I'm not loving life here. There's also this: Spiller has played 46 NFL games in 3 years as a 5'-11", 200-pound running back. Despite a 5.4 career yards per carry average, he's only gotten to double-digits in carries 16 times. He's also only crossed the plane 10 times on the ground, and 5 times as a receiver. So your #1 RB here isn't just an undersized guy with an injury history on a team that's either going to play a retread QB on his third team in four years, or a super-raw rookie... you also get a guy that's no real threat to get the goal line carries.

I get that Spiller has highlights, and talent to spare. I get that his division looks like cake, and that when he's right, he's a threat to go for 200 all-purpose yards and make you squee with joy. But there's a ton of risk here for the ADP, and the fact that some systems have him going at RB5 (ahead of, ahem, Shady McCoy, Trent Richardson, Forte, Alfred Morris, Marshawn Lynch)...  Well, I like my RB1 to be a guy that's going to touch it 25 times a game, and who will be the first option down low, and who isn't going to leave me high and dry for about a quarter of the season as his team tries to disguise some injury.  Leave him to someone else who is ready to buy into the eternally pending Bills Renaissance.

1) Vernon Davis

Every year, someone remembers the last time they saw Davis -- in a playoff game that doesn't help anyone in fantasy -- looking utterly dominant. The next move is to project his skills into a true TE1 role, where his physical ability just seems to demand a breakout, and rub your hands together over what a value you got.

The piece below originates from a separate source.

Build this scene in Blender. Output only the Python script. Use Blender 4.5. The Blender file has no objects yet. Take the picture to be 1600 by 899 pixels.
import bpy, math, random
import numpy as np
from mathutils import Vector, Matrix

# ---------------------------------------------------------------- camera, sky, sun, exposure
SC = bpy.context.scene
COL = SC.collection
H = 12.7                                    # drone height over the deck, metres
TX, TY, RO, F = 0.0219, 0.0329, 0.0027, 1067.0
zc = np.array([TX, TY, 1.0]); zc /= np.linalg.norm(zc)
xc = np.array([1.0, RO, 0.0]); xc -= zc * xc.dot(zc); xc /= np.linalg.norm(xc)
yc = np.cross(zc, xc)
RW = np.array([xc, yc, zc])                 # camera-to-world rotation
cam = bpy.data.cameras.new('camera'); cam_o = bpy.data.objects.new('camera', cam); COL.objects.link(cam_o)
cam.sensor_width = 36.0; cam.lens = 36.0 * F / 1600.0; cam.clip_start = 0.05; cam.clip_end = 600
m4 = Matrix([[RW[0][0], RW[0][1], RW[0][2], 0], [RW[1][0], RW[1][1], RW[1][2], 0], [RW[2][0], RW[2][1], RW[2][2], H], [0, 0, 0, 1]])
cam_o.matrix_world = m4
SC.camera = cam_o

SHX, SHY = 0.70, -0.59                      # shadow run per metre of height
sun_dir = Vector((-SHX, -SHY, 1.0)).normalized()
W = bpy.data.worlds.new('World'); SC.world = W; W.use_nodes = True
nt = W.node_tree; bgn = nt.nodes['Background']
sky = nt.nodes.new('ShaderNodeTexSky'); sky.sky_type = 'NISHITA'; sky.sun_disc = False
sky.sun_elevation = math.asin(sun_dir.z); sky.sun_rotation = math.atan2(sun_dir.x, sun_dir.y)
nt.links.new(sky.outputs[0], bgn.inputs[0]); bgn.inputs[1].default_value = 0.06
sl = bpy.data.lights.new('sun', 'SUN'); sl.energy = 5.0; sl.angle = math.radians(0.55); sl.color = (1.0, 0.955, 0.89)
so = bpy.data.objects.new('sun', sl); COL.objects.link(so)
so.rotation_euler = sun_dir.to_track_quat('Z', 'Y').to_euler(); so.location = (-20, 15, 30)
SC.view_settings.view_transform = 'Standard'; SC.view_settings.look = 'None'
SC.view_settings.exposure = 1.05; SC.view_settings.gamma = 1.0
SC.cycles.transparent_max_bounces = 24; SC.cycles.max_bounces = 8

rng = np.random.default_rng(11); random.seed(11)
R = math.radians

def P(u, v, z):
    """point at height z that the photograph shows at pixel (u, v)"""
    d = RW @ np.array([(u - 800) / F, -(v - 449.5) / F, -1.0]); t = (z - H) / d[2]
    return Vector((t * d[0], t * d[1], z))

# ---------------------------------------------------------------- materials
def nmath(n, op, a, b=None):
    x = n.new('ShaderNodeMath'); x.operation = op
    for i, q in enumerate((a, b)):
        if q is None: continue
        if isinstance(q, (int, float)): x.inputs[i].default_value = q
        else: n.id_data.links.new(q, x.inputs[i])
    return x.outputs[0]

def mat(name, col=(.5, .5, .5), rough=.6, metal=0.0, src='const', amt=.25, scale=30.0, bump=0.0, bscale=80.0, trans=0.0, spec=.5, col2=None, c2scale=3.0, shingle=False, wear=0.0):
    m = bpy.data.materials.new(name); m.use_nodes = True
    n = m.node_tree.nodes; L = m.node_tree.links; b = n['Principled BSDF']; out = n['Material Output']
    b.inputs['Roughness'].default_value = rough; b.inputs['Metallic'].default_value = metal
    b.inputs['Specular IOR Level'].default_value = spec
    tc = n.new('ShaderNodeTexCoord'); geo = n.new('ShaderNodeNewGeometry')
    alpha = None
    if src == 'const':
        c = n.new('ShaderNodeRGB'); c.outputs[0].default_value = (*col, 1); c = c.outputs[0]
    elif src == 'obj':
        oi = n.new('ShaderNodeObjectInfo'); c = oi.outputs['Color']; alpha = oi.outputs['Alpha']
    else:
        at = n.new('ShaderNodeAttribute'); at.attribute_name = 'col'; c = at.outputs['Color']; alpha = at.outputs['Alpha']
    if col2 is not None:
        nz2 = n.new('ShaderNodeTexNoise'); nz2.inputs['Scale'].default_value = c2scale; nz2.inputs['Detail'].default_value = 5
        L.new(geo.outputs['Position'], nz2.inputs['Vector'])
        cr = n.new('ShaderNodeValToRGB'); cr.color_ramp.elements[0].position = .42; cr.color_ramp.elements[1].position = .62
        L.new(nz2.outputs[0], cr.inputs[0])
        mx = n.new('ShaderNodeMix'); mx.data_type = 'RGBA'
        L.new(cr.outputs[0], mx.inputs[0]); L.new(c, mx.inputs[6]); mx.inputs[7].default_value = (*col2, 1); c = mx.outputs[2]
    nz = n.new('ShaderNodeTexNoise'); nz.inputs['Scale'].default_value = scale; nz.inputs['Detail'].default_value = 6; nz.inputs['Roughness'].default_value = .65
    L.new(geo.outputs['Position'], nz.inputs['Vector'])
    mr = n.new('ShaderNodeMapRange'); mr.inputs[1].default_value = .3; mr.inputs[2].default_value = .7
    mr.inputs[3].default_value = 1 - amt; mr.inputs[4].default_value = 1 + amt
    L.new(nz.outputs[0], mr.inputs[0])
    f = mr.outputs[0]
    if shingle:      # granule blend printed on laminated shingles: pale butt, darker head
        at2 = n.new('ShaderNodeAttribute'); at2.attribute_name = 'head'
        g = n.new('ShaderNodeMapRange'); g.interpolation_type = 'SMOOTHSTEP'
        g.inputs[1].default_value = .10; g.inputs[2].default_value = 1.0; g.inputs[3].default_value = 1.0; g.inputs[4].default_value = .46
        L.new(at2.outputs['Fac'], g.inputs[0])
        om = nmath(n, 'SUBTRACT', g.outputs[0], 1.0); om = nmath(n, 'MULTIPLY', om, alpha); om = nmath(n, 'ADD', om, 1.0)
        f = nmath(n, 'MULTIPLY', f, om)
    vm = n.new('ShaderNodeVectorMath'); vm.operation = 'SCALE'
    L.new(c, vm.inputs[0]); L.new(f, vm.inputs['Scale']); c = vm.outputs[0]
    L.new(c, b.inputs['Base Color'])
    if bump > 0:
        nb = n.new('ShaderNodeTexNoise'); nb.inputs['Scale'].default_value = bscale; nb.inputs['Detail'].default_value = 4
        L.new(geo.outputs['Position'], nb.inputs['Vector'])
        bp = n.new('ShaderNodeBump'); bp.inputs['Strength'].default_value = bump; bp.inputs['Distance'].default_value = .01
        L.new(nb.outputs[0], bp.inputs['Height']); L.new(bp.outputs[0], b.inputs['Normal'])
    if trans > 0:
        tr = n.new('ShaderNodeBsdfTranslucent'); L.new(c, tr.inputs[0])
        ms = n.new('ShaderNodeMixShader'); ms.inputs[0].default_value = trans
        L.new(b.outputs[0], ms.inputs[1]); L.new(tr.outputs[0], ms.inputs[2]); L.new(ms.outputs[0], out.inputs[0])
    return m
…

Well, the reality of Vernon is that the yards and TDs have gone done every year he's been in the league, all the way to last year's 548 yards and 5 TDs, which is to say, a guy that should be freely available in the free agent pool. Those numbers went deep in the toilet when Kaepernick took over, because for some reason a QB sprinting through open spaces for touchdowns seemed better to the Niner brain trust than trying to force feed a whiny head case.

The biggest problem with VD is that, like many of the players on this list, he's better in reality than in fantasy. Since he can run block, the Niners actually have him do that. Not good for the fantasy player. Since he's got the ability to stretch a defense deep, the Niners use him to do just that, then take the underneath routes to move the chains. And since he's had years of mostly keeping quiet on low targets, most weeks, he gets low targets. I have no doubt that he's one of the five best real TEs in the NFL... but this isn't about reality, it's about numbers. I'd rather have any number of other, cheaper options here (an Antonio Gates last hurrah year on a Charger team that will be behind constantly, and can't keep their WRs upright? Dustin Keller with a semblance of an NFL QB in Miami, and no real competition for balls? Bennett in Chicago, Brandon Petitgrew in Detroit for a team that throws it 50+ times a game, maybe even sneaky Rob Housler in Arizona for the corpse of Carson Palmer to play short ball with...

Well, all of them sound like more fun to have than VD. And at a lot better price, too.